Chrome browser's timeout mechanism is clearly reflected in its source code. In the Chromium project's client_socket_pool.cc file, the timeout setting for idle persistent sockets is defined:
// The maximum duration, in seconds, to keep used idle persistent sockets alive.
int64_t g_used_idle_socket_timeout_s = 300; // 5 minutesThis code shows that Chrome sets the timeout for used idle persistent sockets to 300 seconds (5 minutes). Compared to IE and Firefox, Chrome provides longer default timeout durations, reflecting differences in performance optimization strategies among browsers.
Timeout Handling for AJAX Requests
In practical web development, particularly when dealing with long-running backend processes, timeout management for AJAX requests becomes especially important. Developers need to understand browser timeout mechanisms and implement corresponding handling logic.
The following is an example code demonstrating timeout handling for AJAX requests using JavaScript and XMLHttpRequest:
function makeAjaxRequest(url, timeoutMs) {
const xhr = new XMLHttpRequest();
xhr.open('GET', url, true);
// Set timeout duration
xhr.timeout = timeoutMs;
xhr.onload = function() {
if (xhr.status === 200) {
console.log('Request successful:', xhr.responseText);
} else {
console.error('Request failed with status:', xhr.status);
}
};
xhr.ontimeout = function() {
console.error('Request timeout exceeded', timeoutMs, 'milliseconds');
// Implement retry logic or user notification here
};
xhr.onerror = function() {
console.error('Network error occurred');
};
xhr.send();
}
// Example call: Set 5-minute timeout
makeAjaxRequest('/long-running-process', 300000);This code demonstrates how to set request timeout through the XMLHttpRequest object's timeout property and handle timeout situations through the ontimeout event handler. This proactive timeout management strategy is more reliable than relying on browser default settings.
Relationship Between Server Timeouts and Browser Timeouts
In actual deployment, server-side timeout limitations are typically also configured, often with stricter settings than browser timeouts. For example, common web servers (such as Apache, Nginx) may have default request timeout settings ranging from 30 seconds to 2 minutes. This design primarily prevents resources from being occupied for extended periods, affecting overall server performance.
When server timeout occurs earlier than browser timeout, even if the browser allows longer request durations, the actual request will fail due to server interruption.
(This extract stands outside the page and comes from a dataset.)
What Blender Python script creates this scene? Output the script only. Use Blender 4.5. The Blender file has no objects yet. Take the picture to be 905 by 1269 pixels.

Therefore, developers need to consider both browser and server timeout settings and implement appropriate error handling and retry mechanisms at the application layer.
Best Practices for Timeout Detection and Handling
For long-running AJAX requests, the following strategies are recommended:
- Explicitly Set Request Timeouts: Avoid relying on browser defaults; instead, explicitly set timeout durations based on business requirements.
- Implement Progressive Feedback: For long operations, provide progress indicators and estimated completion times to improve user experience.
- Design Retry Mechanisms: When timeouts occur, determine whether to retry and the retry strategy based on error types.
- Monitoring and Logging: Record timeout event frequency and patterns to provide data support for performance optimization.
The following is an enhanced timeout handling example incorporating progress hints and intelligent retry logic:
class EnhancedAjaxRequest {
constructor(url, maxRetries = 3) {
this.url = url;
this.maxRetries = maxRetries;
this.retryCount = 0;
}
execute() {
return new Promise((resolve, reject) => {
const attemptRequest = () => {
const xhr = new XMLHttpRequest();
xhr.open('POST', this.url, true);
xhr.timeout = 300000; // 5 minutes
xhr.onload = () => {
if (xhr.status === 200) {
resolve(xhr.response);
} else {
this.handleFailure(xhr.status, reject);
}
};
xhr.ontimeout = () => {
this.handleTimeout(reject, attemptRequest);
};
xhr.onerror = () => {
this.handleFailure('network_error', reject);
};
// Send request data
xhr.send(JSON.stringify({ action: 'process' }));
};
attemptRequest();
});
}
handleTimeout(reject, retryFunction) {
this.retryCount++;
if (this.retryCount <= this.maxRetries) {
console.log(`Timeout retry ${this.retryCount}/${this.maxRetries}`);
setTimeout(retryFunction, 1000 * this.retryCount); // Incremental delay retry
} else {
reject(new Error('Maximum retry attempts exceeded'));
}
}
handleFailure(error, reject) {
console.error('Request failed:', error);
reject(new Error(`Request failed: ${error}`));
}
}
// Usage example
const request = new EnhancedAjaxRequest('/api/long-process', 3);
request.execute()
.then(response => console.log('Processing successful:', response))
.catch(error => console.error('Final failure:', error.message));Browser Compatibility and Configuration Adjustment
Different browsers vary in their support for timeout configuration adjustments. Internet Explorer allows timeout settings modification through registry edits, while Chrome doesn't provide simple user interfaces to adjust these parameters. Firefox offers some configuration options to a certain extent, but modifying these advanced settings is generally not recommended for ordinary users.
For developers, a more feasible approach is to handle timeouts at the application level rather than attempting to modify browser settings. This ensures cross-browser compatibility while providing more consistent user experience.
Conclusion
Browser timeout mechanisms are crucial components in web development that cannot be overlooked. Although major browsers provide default timeout settings, these settings vary among browsers and may be limited by server timeouts. By understanding different browsers' timeout characteristics and implementing proactive timeout detection and handling mechanisms, developers can create more robust web applications with better user experience. In practical projects, it's recommended to treat timeout management as an important component of the network request layer, designing reasonable timeout strategies and error handling processes based on business requirements.